Joe lost his father when he was a child and his mom was all he had left. She was a strong woman who was about bettering one’s self. she was a motivator for positive change, always encouraging to set goals, achieving them and moving forward with a set of new goals. She was all about CARPE DIEM. Last year on Joe’s first Mother’s Day without her, he invited several artists he carefully but randomly choose online to come and paint some murals in the neighborhood for a festival he was having. After watching the process, he was inspired and felt motivated again. This sparked an idea to contribute more art to his neighborhood and he opened up more empty wall spaces, mostly filled with graffiti tags, slurs, profane language and throw-ups, for artists to beautify with professional quality looking murals. Being raised all his life in Bushwick with a family operated business there, it wasn’t difficult for Joe to acquire walls for fine art. He shared with me that spearheading the mural collective has helped him to break out of his sadness and back into living life in a positive light. The light of art extinguished the darkness of depression and he felt the good energy that public art provided to his neighborhood and himself.


The day I met Joe, we walked around as he showed me the murals and the former crack house now as livable apartments. During our stroll through the amusement park of murals, we stopped as Joe, who speaks fluent Sicilian, introduced himself to a hispanic owner of a warehouse and acquired another wall speaking fluent Spanish (which reminds me of my Grampa). Joe gave me a few wall spot choices and when we came full circle back to the corner of Troutman and St. Nicholas, I decided next to Danielle Mastrion’s ‘Biggie’ mural would be my ideal spot. After all I learned about Joe’s mom and her being his inspiration to create positive change in his neighborhood, I was compelled to paint the portrait of his mom. I incorporated the Table Series logo to represent family and how family can be a very inspirational motivation in one’s life. I wanted to incorporate my grafstract designs for the background and had room for a face which I based off of Joe. It took days to complete and I had a lot of fun doing it. I plan on going back to pay tribute to my Grampa.
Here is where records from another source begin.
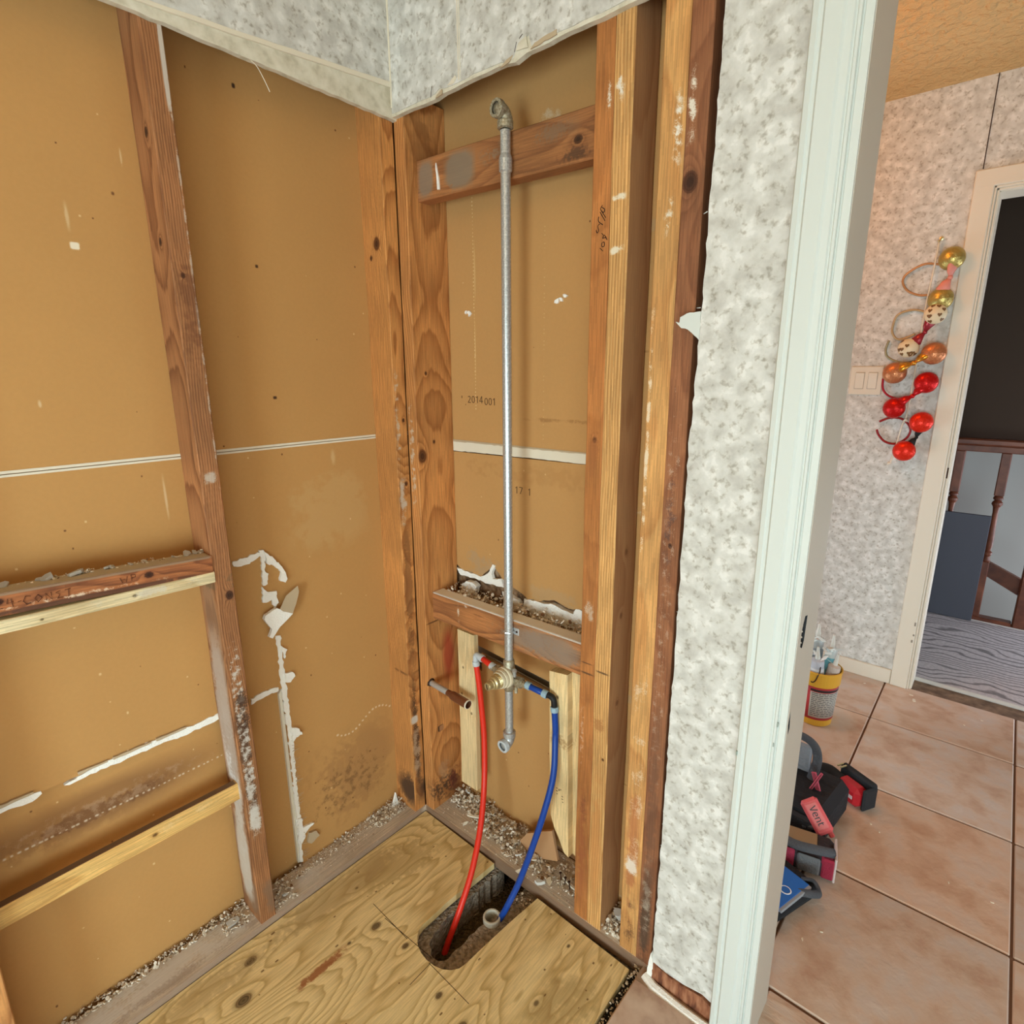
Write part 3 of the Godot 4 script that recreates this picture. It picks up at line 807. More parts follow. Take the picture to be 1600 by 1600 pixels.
# ---------------------------------------------------------------- floors
func ply_texture() -> ImageTexture:
	var W := 860
	var H := 1180
	var wide := 0.76
	var high := 1.05
	var data := PackedByteArray()
	data.resize(W * H * 3)
	var n := noise(FastNoiseLite.TYPE_SIMPLEX_SMOOTH, 1.0, 2, 71)
	var n2 := noise(FastNoiseLite.TYPE_SIMPLEX_SMOOTH, 1.0, 3, 72)
	var knots := [[0.207, 0.340, 0.011], [0.302, 0.325, 0.008], [0.056, 0.585, 0.013], [0.130, 0.635, 0.016], [0.447, 0.348, 0.008], [0.531, 0.360, 0.012], [0.194, 0.409, 0.004], [0.078, 0.309, 0.004], [0.599, 0.070, 0.004], [0.62, 0.22, 0.006], [0.30, 0.62, 0.012], [0.43, 0.52, 0.007]]
	var at := 0
	for j in H:
		var z := high * (j + 0.5) / H
		var near := []
		for k in knots:
			if absf(z - k[1]) < k[2] * 9.0:
				near.append(k)
		for i in W:
			var x := wide * (i + 0.5) / W
			var v := n.get_noise_2d(x * 3.4, z * 0.85) * 0.95 + n2.get_noise_2d(x * 9.0 + 40.0, z * 2.4) * 0.16 + x * 1.3
			var core := 9.0
			for k in near:
				var kx: float = (x - k[0]) / k[2]
				var kz: float = (z - k[1]) / k[2]
				v += 0.13 * exp(-(kx * kx * 0.22 + kz * kz * 0.045))
				core = minf(core, kx * kx * 1.5 + kz * kz * 0.75)
			var f := v * 8.5
			f -= floorf(f)
			var band := f * f * f
			if f > 0.9:
				band *= (1.0 - f) * 10.0
			var g := 0.93 + fine[((int(z * 130.0)) & 511) << 9 | (int(x * 1900.0) & 511)] * 0.00055
			var r := 244.0 - 48.0 * band
			var gg := 222.0 - 56.0 * band
			var b := 168.0 - 58.0 * band
			var wide_tone := 0.5 + 0.5 * n2.get_noise_2d(x * 6.0, z * 2.0 + 9.0)
			r -= 16.0 * wide_tone; gg -= 22.0 * wide_tone; b -= 24.0 * wide_tone
			if core < 1.0:
				var q := 0.42 + 0.3 * core + 0.1 * sin(core * 16.0)
				r *= q; gg *= q * 0.94; b *= q * 0.9
			elif core < 2.2:
				var q := 0.76 + 0.11 * core
				r *= q; gg *= q; b *= q
			data[at] = int(clampf(r * g, 0, 255)); data[at + 1] = int(clampf(gg * g, 0, 255)); data[at + 2] = int(clampf(b * g, 0, 255))
			at += 3
	# places are x and (1.05 - z)
	var mk := [
		[0.185, 0.212, 0.49, 0.64, rgb(150, 84, 48), 0.75, 0.02, 0.32, 3.0],
		[0.60, 0.74, 0.72, 1.0, rgb(150, 124, 78), 0.35, 0.3, 0.42, 3.0],
		[0.02, 0.18, 0.72, 1.03, rgb(168, 138, 88), 0.4, 0.2, 0.4, 3.0],
		[0.0, 0.10, 0.05, 1.05, rgb(176, 148, 104), 0.4, 0.2, 0.4, 3.0]]
	for k in 46:
		var x := rng.randf_range(0.02, 0.72)
		var y := rng.randf_range(0.4, 1.03)
		var s := rng.randf_range(0.001, 0.0024)
		mk.append([x - s, x + s, y - s * rng.randf_range(1.0, 4.0), y + s, rgb(104, 72, 40), 0.8, 0.02, -0.1])
	for k in mk:
		mark(data, W, H, wide, high, k, 5)
	return ImageTexture.create_from_image(Image.create_from_data(W, H, false, Image.FORMAT_RGB8, data))

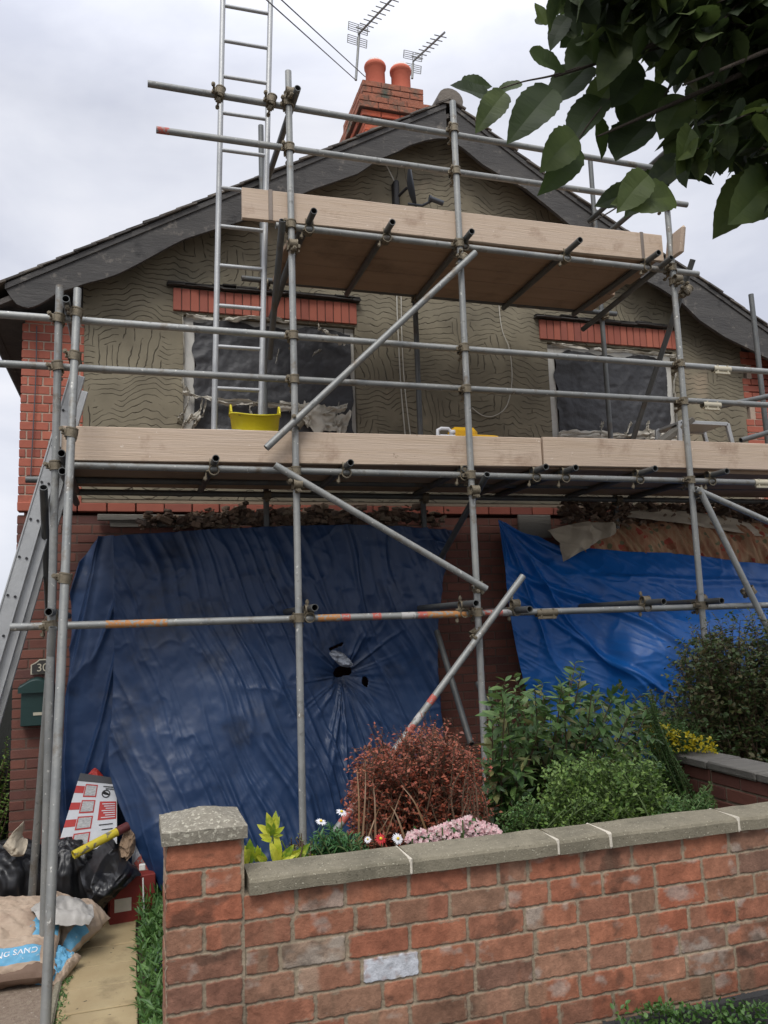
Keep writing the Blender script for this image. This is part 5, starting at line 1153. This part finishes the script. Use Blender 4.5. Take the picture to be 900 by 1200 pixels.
# red plastic bag tip, yellow tube, brown paper, red carton, patterned bag
bag_p = at(111, 905, Y=6.55); mb = MB(); mb.grid(blob(bag_p+np.array([0, 0, -.1]), (.07, .04, .16), 4, amp=.35, fr=3, top=.8), wrap=True); tag(mb.build('red_bag', m_redbag), 'crumpled red plastic bag tip behind the printed carton', 'bag')
A_, B_ = at(86, 1002, Y=5.98), at(150, 968, Y=6.15); yt = thing('yellow_tube', tuple(A_), 'dirty yellow tube with a dark red end lying across the black bags', 'tube')
mb = MB(); mb.tube(A_, A_+(B_-A_)*.8, .028, 16); mb.build('tube_body', m_poley, yt); mb = MB(); mb.tube(A_+(B_-A_)*.79, B_, .031, 16); mb.build('tube_end', m_maroon, yt)
m_brown = mat('brown paper', rampc((120, 96, 76), (146, 122, 98), (160, 138, 114)), 8, 5, .85, bump=.4)
rows = [[(146, 972, 6.25), (152, 970, 6.25), (158, 975, 6.25)], [(140, 988, 6.2), (150, 990, 6.15), (158, 994, 6.2)], [(140, 1002, 6.15), (146, 1008, 6.12), (150, 1004, 6.15)]]
P = patch(tp(rows), 50, 50); P[..., 1] -= .08*(1-np.abs(fbm(P[..., 0]*12, P[..., 2]*12, 4, 4))); mb = MB(); mb.grid(P, smooth=False); tag(mb.build('brown_paper', m_brown, solid=.003), 'crumpled brown paper beside the end of the yellow tube', 'paper')
pr0 = at(126, 1074, Y=6.05); pr1 = at(166, 1066, Y=6.25); zt = at(150, 1028, Y=6.1)[2]
rc = thing('red_carton', (pr0[0]+.12, 6.2, -.3), 'dark red carton with a pale label on the path under the black sheet', 'carton')
mb = MB(); mb.box((pr0[0]+.145, 6.24, (zt-.3)/2), (.30, .28, zt+.3), R=Matrix.Rotation(.12, 3, 'Z'), bev=.006); mb.build('carton_body', m_redbox, rc)
p = at(144, 1065, Y=6.08); mb = MB(); mb.box((p[0]+.0, 6.095, p[2]+.02), (.11, .004, .085), R=Matrix.Rotation(.12, 3, 'Z')); mb.build('pale_label', m_joint, rc)
pb = at(165, 1000, Y=6.3); tb = thing('patterned_bag', (pb[0], 6.32, -.3), 'narrow red and white printed bag standing against the navy tarpaulin', 'bag')
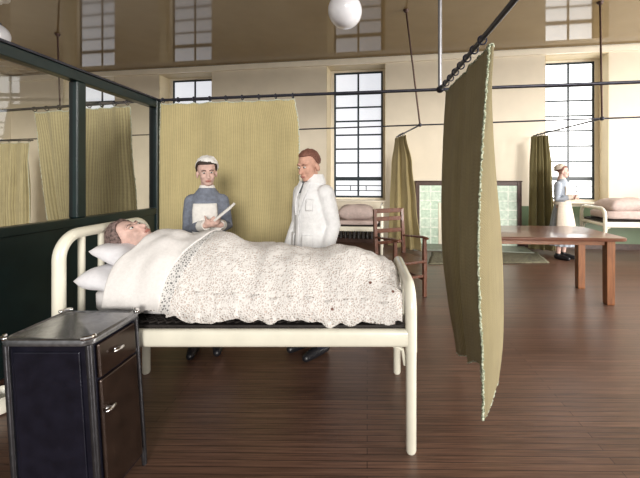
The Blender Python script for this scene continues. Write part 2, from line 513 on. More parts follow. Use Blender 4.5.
# recess linings (jambs and soffit with the recess shade put into the colour)
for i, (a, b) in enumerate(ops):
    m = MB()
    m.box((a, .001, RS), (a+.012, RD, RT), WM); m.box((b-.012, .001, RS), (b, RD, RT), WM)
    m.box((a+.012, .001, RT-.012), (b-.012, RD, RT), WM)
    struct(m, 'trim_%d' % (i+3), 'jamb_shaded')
def window(n, a, b, pane, M=WM, z0=RS, z1=RT, d=RD, margin=None):
    root = bpy.data.objects.new('window_%d' % n, None); COL.objects.link(root); root['kind'] = 'structure'
    root.matrix_world = M @ Matrix.Translation((a, d, z0))
    mg = margin or .095
    # cream wooden surround
    m = MB(); m.box((a, d-.03, z0), (a+mg, d+.06, z1), M); m.box((b-mg, d-.03, z0), (b, d+.06, z1), M)
    m.box((a+mg, d-.03, z1-.06), (b-mg, d+.06, z1), M); m.box((a+mg, d-.03, z0), (b-mg, d+.06, z0+.07), M)
    m.build('surround', 'white_paint', root, smooth=False)
    x0, x1, y0, y1 = a+mg, b-mg, z0+.07, z1-.06
    fw = .045; bar = .022
    m = MB()
    m.box((x0, d-.01, y0), (x0+fw, d+.03, y1), M); m.box((x1-fw, d-.01, y0), (x1, d+.03, y1), M)
    m.box((x0+fw, d-.01, y1-fw), (x1-fw, d+.03, y1), M); m.box((x0+fw, d-.01, y0), (x1-fw, d+.03, y0+fw), M)
    m.build('frame', 'window_iron', root, smooth=False)
    hh = y1-y0
    m = MB(); xc = (x0+x1)/2
    m.box((xc-bar, d-.005, y0+fw), (xc+bar, d+.025, y1-fw), M)
    for fr, t in ((.835, .045), (.72, .02), (.61, .02), (.50, .02), (.388, .02), (.277, .02), (.15, .045)):
        m.box((x0+fw, d-.004, y0+hh*fr-t), (x1-fw, d+.026, y0+hh*fr+t), M)
    for fr in (.055, .095):
        m.box((x0+fw, d, y0+hh*fr-.010), (x1-fw, d+.02, y0+hh*fr+.010), M)
    for q in (.34, .66):
        xx = x0+(x1-x0)*q
        m.box((xx-.01, d+.001, y0+hh*.055), (xx+.01, d+.019, y0+hh*.095), M)
    m.build('glazing_bars', 'window_iron', root, smooth=False)
    MB().box((x0+.01, d+.01, y0+.01), (x1-.01, d+.016, y1-.01), M).build('pane', pane, root, smooth=False)
    m = MB().box((a, -.05 if M is WM else .0, z0), (b, d-.03, z0+.025), M)
    m.build('sill', 'white_paint', root, smooth=False)
    return root
for i, (a, b) in enumerate(ops):
    window(i+1, a, b, 'pane_bright' if i == 3 else 'pane_daylight')
RM = Matrix(((0, 1, 0, XR), (-1, 0, 0, 0), (0, 0, 1, 0), (0, 0, 0, 1)))     # local x -> -Y, local y -> +X
for i, (a, b) in enumerate(RW):
    window(5+i, -b, -a, 'pane_bright', RM, 1.0, 3.9, .2)  # unseen glowing windows, added as a light source on the right

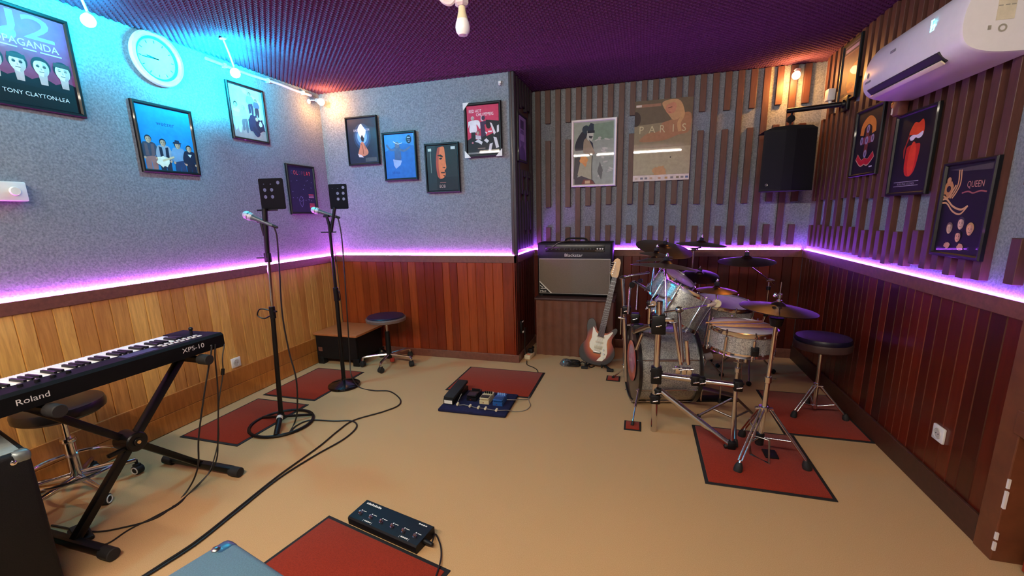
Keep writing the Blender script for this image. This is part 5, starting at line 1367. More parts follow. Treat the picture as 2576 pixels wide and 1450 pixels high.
# ------------------------------------------------------------------ sockets, clock and wall box
def socket(label, x, y, z, nrm):
    t = thing('wall_socket', label, 'socket', (x, y, z), PI / 2 if nrm > 0 else -PI / 2, 'white wall sockets on the boards')
    mb = MB().box((-0.04, -0.012, -0.038), (0.04, 0.0, 0.038), 0.004); part('plate', mb, M_WHITE, t)
    mb = MB().lathe([(0.0005, 0.002), (0.02, 0.002), (0.022, 0.0), (0.025, 0.0035), (0.027, 0.0)], 26, frame((0, -0.0115, 0), (0, -1, 0)), cap=False); part('well', mb, mat('grey_white_well', (186, 182, 174), 0.5), t)
    mb = MB().cyl((-0.008, -0.0145, 0), (-0.008, -0.013, 0), 0.003, n=8).cyl((0.008, -0.0145, 0), (0.008, -0.013, 0), 0.003, n=8); part('pin_holes', mb, M_BLACK, t)
socket('white round socket low on the yellow boards of the left wall', XL + 0.0, 2.497, 0.305, 1)
socket('white round socket low on the red brown boards of the right wall', XR - 0.0, 2.392, 0.325, -1)

ck = thing('wall_clock', 'round pale wall clock with a white rim high on the left wall', 'clock', (XL - 0.018, 2.303, 2.43), PI / 2)
Mc = frame((0, 0, 0), (0, -1, 0))
mb = MB().lathe([(0.13, 0), (0.16, 0.0), (0.165, 0.012), (0.158, 0.03), (0.14, 0.034), (0.131, 0.024), (0.13, 0.006)], 56, Mc, cap=False); part('rim', mb, mat('clock_rim', (236, 238, 240), 0.35, coat=0.3, var=0.02), ck)
mb = MB().lathe([(0.0005, 0.006), (0.118, 0.006)], 48, Mc, cap=False); fc = part('face', mb, mat('clock_face', (212, 216, 216), 0.4, coat=0.6, var=0.02), ck)
mb = MB().lathe([(0.117, 0.006), (0.118, 0.014), (0.13, 0.016), (0.133, 0.006)], 48, Mc, cap=False); part('inner_ring', mb, mat('clock_inner_ring', (60, 120, 140), 0.4), ck)
mb = MB()
for i in range(12):
    a = i * PI / 6
    mb.M = Mc @ Matrix.Rotation(a, 4, 'Z') @ Matrix.Translation((0, 0.1, 0.0068)); mb.box((-0.002, -0.008, 0), (0.002, 0.008, 0.0006))
part('hour_marks', mb, M_BLACK, fc)
for a, L_, w_ in ((1.45, 0.06, 0.0035), (1.62, 0.09, 0.0026)):
    mb = MB(); mb.M = Mc @ Matrix.Translation((0, 0, 0.009)) @ Matrix.Rotation(a, 4, 'Z'); mb.box((-w_, -0.012, 0), (w_, L_, 0.001)); part('hand', mb, M_BLACK, fc)

wbx = thing('dimmer_box', 'white dimmer box with a round knob at the left edge of the left wall', 'switch box', (XL - 0.02, 1.42, 1.52), PI / 2)
mb = MB().box((-0.09, -0.045, 0.0), (0.075, 0.0, 0.095), 0.006); part('box', mb, M_WHITE, wbx)
mb = MB().cyl((0.025, -0.045, 0.048), (0.025, -0.056, 0.048), 0.022, 0.02, 26); part('knob', mb, M_PAPERW, wbx)
hk = thing('wall_hook', 'tiny white clip near the ceiling on the plain felt wall', 'clip', (-1.205, YP + 0.018, 2.49))
mb = MB().box((-0.012, -0.012, 0), (0.012, 0.002, 0.02), 0.003).sphere((0.0, -0.012, -0.008), 0.011); part('clip', mb, M_WHITE, hk)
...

I would like to say ‘thank you’ to those who came by to visit, those who drove by with a good-energy-beep and pulled over to express their gratitude. I would also like to thank Joe for picking himself up out of the ashes to resurrect himself and his neighborhood as a tribute to his loving mom. He is a good hearted guy full of life and is happy to see the change he has made for us all. It is because of them that we have a special place in Brooklyn called The Bushwick Collective. I said it before and I will say it again…”art brings people together”..in life and death.